Однажды он говорит: давай я тебе почитаю. Это была пьеса «Зажигаю днем свечу». Это было в 1975 году. Одна комната в общежитии пустовала. И нам давали ключи, мы там устраивали штаб-квартиру. Набрали ящиков из-под марокканских апельсинов и сделали из них абажур для лампы, столик, шкаф для Грушвицкой. И Володя мне там читал. Я вроде бы постарше был, вроде бы уже поработавший. Хотя сейчас я понимаю, что все это очень относительно и смешно. Я понимал, что актер что-то попытался написать, и я его тогда разгромил: здесь вот конфликт не выявлен, здесь непонятно по внутренней линии. Он слушал, слушал, курил, молчал. А я: здесь вообще сюжетная линия не развивается, что-то такое… Говорил, чтобы что-то умное сказать, выпендривался. Он так посмотрел на меня: ну ладно, спасибо, говорит, давай пойдем спать. И ушел. А что? Да нет, все нормально, спасибо, говорит. Но, по-моему, ему очень не понравилось, что я не сказал тогда: как гениально! В Москве он мне читал пьесу «Музыканты». Я не знаю, откуда он взял этот сюжет. Но я точно знаю, что нам подобный сюжет рассказывала Грушвицкая. В какой-то из вечеров мы разговорились о хиппи, о «Белом манифесте», и она рассказала такую историю. К одному из провинциальных американских городов подходит группа хиппи. Они даже не заходят в город, а разбивают палаточный лагерь неподалеку. И начинают жечь костры, приходят в город в магазин за продуктами, играют на гитаре, никого не трогают. Но молодняк этого провинциального, бюргерского городка с устоявшимися нравственными патриархальными законами, начинает туда к ним бегать. И все родители встрепенулись. Что такое, наши дети пропадают ночами, орут под гитару, пьют пиво, курят траву. И они решили объявить войну хиппи. Получилось так, что какой-то бешеный отец, увидев, что его дочка сидит с хиппи на скамейке, убивает его. Хиппи его похоронили. А весь город ощетинился. Все думали, что начнутся погромы. Все забаррикадировались, полиция напряглась. И что делают хиппи? Они приходят и садятся на эту скамейку. И три дня, день и ночь сидели по одному, меняясь. Потом сняли свой палаточный лагерь и ушли. Вот эта история, мне кажется, каким-то образом отразилась в «Музыкантах».
Вячеслав Буцков[9]
Светлой памяти Владимира Гуркина
Не говори с тоской: их нет;
Но с благодарностию: были.
Инна Вишневская[10]
Всюду жизнь[11]
Владимир Гуркин определил жанр своей новой пьесы как роман для театра. В этом произведении многое поражает. Прежде всего – полное несоответствие формы данной пьесы формам, излюбленным сегодня. В пору расцвета абсурдистского театра, преклонения перед модерном, обожествления авангарда, когда все драматурги, хоть чуть-чуть овладевшие пером, тут же гротесково кромсают жизнь, в эту пору Гуркин пишет глубоко бытовое, даже более того – натуралистическое произведение. И уже одним этим привлекает внимание. Совершенно верный, талантливо рассчитанный ход – сбить унылость «общих структур», отойти от общепринятой драматургической модели, разойтись с модой, а именно это сделал Гуркин. И поразительно, что, не гонясь за абсурдизмом, полностью погружаясь в быт, автор достиг результата, равного самым модным абсурдистским произведениям, эмоционального эффекта даже более высокого качества, заставляющего вспомнить о Мрожеке или Ионеско.

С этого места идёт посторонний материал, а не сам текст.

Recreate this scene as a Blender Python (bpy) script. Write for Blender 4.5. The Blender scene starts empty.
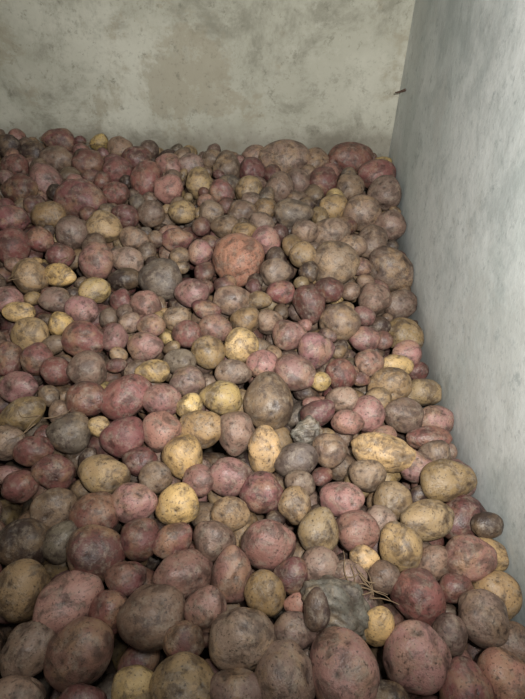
import bpy, bmesh, math, random
import numpy as np
from mathutils import Vector
rng=np.random.default_rng(11); random.seed(11)
XW,XL,YB,YF=0.32,-1.15,1.58,-0.32
F=518.0; P=math.radians(44); YAW=math.radians(2.5); CAM=np.array([0,0,0.66])
Hd=np.array([-math.sin(YAW),math.cos(YAW),0]); Rt=np.array([math.cos(YAW),math.sin(YAW),0]); Zu=np.array([0,0,1.])
Fw=Hd*math.cos(P)-Zu*math.sin(P); Up=Hd*math.sin(P)+Zu*math.cos(P)
def sst(a,b,x):
    t=min(1,max(0,(x-a)/(b-a))); return t*t*(3-2*t)
def surf(x,y):
    z=0.045*sst(0.1,0.9,-x)*sst(0.7,1.5,y)-.01*sst(1.3,1.6,y)
    z-=0.13*math.exp(-((x-0.34)/0.2)**2)*math.exp(-((y-0.8)/0.36)**2)
    z+=0.012*math.sin(x*9+1)*math.sin(y*8)
    return z
def unproj(px,py):
    r=Fw+Rt*(px-262.5)/F+Up*(349.5-py)/F
    z=0.
    for _ in range(30):
        t=(z-CAM[2])/r[2]; p=CAM+r*t
        z=0.5*z+0.5*surf(p[0],p[1])
    return p,t
# surveyed tubers of the top layer: position, length, width, turn, skin colour
A="""8,146,24,20,0,d;34,152,24,20,0,d;60,140,30,24,0,r;120,148,24,22,0,b;136,159,28,22,0,r;283,159,50,34,0,b;350,158,42,32,0,r;376,174,36,28,0,r;386,194,32,32,0,b
57,160,34,26,0,b;88,165,30,26,0,r;147,180,34,30,90,r;46,181,32,30,0,p;80,200,46,34,0,r;48,216,34,26,0,t;40,240,28,24,0,r;72,232,30,28,90,b;103,228,36,30,0,t;116,193,26,20,0,r;10,247,34,34,0,r
30,277,34,32,90,t;97,262,36,34,0,p;96,290,28,26,0,y;83,311,30,28,0,p;32,336,38,34,0,t;83,340,44,34,0,r;128,260,34,24,160,b;160,280,42,38,0,g;193,294,32,30,0,p;239,260,50,48,30,o;233,301,38,28,0,b
201,253,24,24,0,p;334,264,46,42,0,b;303,256,26,24,0,t;398,268,50,36,-40,b;280,292,26,22,0,r;309,304,36,30,100,r;341,323,40,36,0,b;402,304,32,28,0,b;407,336,38,32,-40,t;315,350,34,34,0,p;240,346,32,32,0,y
208,352,34,30,0,t;293,374,42,34,-10,p;340,374,30,28,90,r;389,386,40,34,0,t;428,366,22,20,0,r;430,393,40,26,0,t;437,420,36,30,0,p;428,438,40,24,0,r;398,366,34,22,0,y;365,340,30,24,0,p;369,363,28,26,0,p
269,402,52,50,90,b;222,398,42,32,-10,y;188,381,34,32,0,b;234,373,36,26,0,b;153,371,34,22,0,y;146,347,36,28,0,p;125,398,54,36,35,r;91,400,40,34,0,r;162,400,36,32,0,p;189,408,24,24,0,y;70,433,40,36,0,g
125,439,40,40,0,r;160,433,38,36,0,p;22,415,44,32,35,t;20,387,36,28,0,p;101,427,20,20,0,y;203,431,44,36,0,t;238,437,40,38,90,b;187,453,44,38,120,y;260,447,44,34,90,y;228,478,40,36,0,p;262,491,42,38,0,r
296,503,34,30,90,t;293,462,42,32,20,g;307,432,28,26,0,m;330,450,36,34,0,b;349,422,30,26,0,p;318,412,36,24,20,r;364,415,32,32,0,p;384,453,60,34,-12,y;404,415,40,32,-20,b;370,475,36,30,0,b;340,500,46,34,0,p
395,500,36,34,0,t;419,467,32,30,0,p;451,487,48,38,0,t;425,518,58,38,0,t;490,514,54,44,0,r;473,474,36,34,0,p;507,550,46,32,-10,y;406,549,48,40,110,y;320,530,42,36,70,t;358,533,42,38,0,p;386,578,30,28,0,b
270,547,52,44,0,p;212,542,40,40,0,b;177,504,44,38,20,y;136,503,42,38,20,p;140,538,40,40,0,r;172,543,40,32,50,r;92,556,54,52,0,r;95,515,48,40,0,r;102,477,50,40,0,t;53,473,40,34,0,r;53,510,44,38,0,b;62,545,40,34,60,g
20,486,36,30,0,r;26,541,50,46,0,d;22,592,54,50,90,t;69,600,62,48,25,p;82,650,72,54,55,p;34,657,54,50,60,b;155,620,68,58,15,b;112,620,40,36,90,r;188,578,56,42,5,p;231,583,52,40,80,p;205,608,44,40,60,p
240,634,62,58,0,b;265,590,40,38,100,t;182,671,60,58,0,t;137,688,44,40,0,y;290,668,66,54,100,b;343,670,74,64,90,p;300,632,42,34,0,b;344,614,72,52,-35,m;415,652,66,58,90,p;418,599,52,46,120,r;379,630,44,30,80,y
453,630,40,34,90,b;488,628,56,46,110,b;474,568,46,40,0,p;510,589,46,44,0,t;503,676,50,48,0,o;462,682,50,48,90,r;458,590,32,28,0,r;440,560,40,30,0,b;240,690,56,44,0,b;292,580,34,34,0,r;318,570,36,34,0,b;360,560,28,24,0,y
297,606,28,20,20,o;380,694,40,30,0,d;12,443,36,32,0,b;85,370,36,34,0,b;60,372,30,28,0,r;37,360,30,30,0,r;8,358,32,26,90,r;114,338,26,24,90,p;130,322,22,20,0,b;145,305,28,26,0,p;122,301,24,20,90,r;60,275,36,22,-10,y
8,300,28,26,0,p;20,312,28,20,0,y;55,300,30,24,0,b;62,325,24,22,0,y;172,165,24,24,0,p;190,165,24,20,0,b;168,190,28,26,0,p;200,182,30,26,90,t;228,168,30,26,90,b;250,170,26,24,0,r;182,212,28,22,0,t;212,212,24,22,0,b
243,213,28,24,0,b;225,227,26,22,0,b;266,240,28,28,0,p;280,188,30,28,90,b;320,182,28,26,0,r;333,207,28,26,0,t;293,214,36,26,0,g;330,234,38,26,0,b;365,214,36,34,0,b;370,245,30,30,0,b;275,272,28,26,0,b;178,240,30,22,0,r
135,238,28,22,0,b;375,300,32,30,0,b;330,290,28,24,0,r;290,335,32,30,0,p;215,328,30,26,0,p;180,362,30,26,0,g;187,333,28,26,0,r;251,320,30,26,0,t;262,364,30,26,0,p;320,382,20,18,0,y;266,322,26,24,0,b;343,400,30,24,0,b
388,225,30,28,0,b;410,360,30,24,0,p;176,318,28,24,0,b;150,325,28,22,0,p;150,215,26,24,0,b;20,190,34,28,0,r;12,220,30,26,0,r;15,168,28,24,0,r;118,170,28,24,0,r;212,160,20,18,0,b;315,162,28,24,0,b;255,156,24,20,0,b
300,182,26,24,0,b;350,188,28,26,0,b;250,190,26,24,0,t;222,192,24,22,0,r;308,232,26,24,0,b;352,245,26,22,0,b;60,255,26,24,0,r;125,216,26,22,0,r;140,460,34,28,0,r;30,450,34,30,0,r;152,478,32,28,0,b;203,480,32,30,0,p
230,515,36,30,0,t;180,640,40,34,0,r;120,580,38,34,0,r;345,578,34,28,0,b;440,460,30,28,0,b;500,530,30,24,0,d;20,690,54,44,0,b;80,695,46,36,0,r;520,640,40,44,90,b;378,520,30,26,0,b;300,482,28,26,0,b"""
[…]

Романные формы действительно присутствуют в пьесе. Автор даже не перечисляет действующих лиц, они как бы сами возникают из пучины жизни. Их множество, они то уходят, то возвращаются, то надолго пропадают из поля зрения, то вдруг снова возникают уже в совершенно ином возрасте, ином обличье, в другие временные периоды. Здесь не надо никаких вопросов – где был человек, почему так надолго выпал из сюжета, т. е. вопросов, которые вполне логично было бы задать драме. Роману такие вопросы не задаются, он вбирает в себя все – и эпизод, и случай, и описание, и пейзаж, и действие, и бездействие, и биографию, и пропуски в этом течении – словом, роман не есть столь жесткая конструкция, сколь драма. Именно так строит свою пьесу Гуркин. И почти все в этом произведении живут сложной духовной, именно духовной жизнью во мраке полной бездуховности.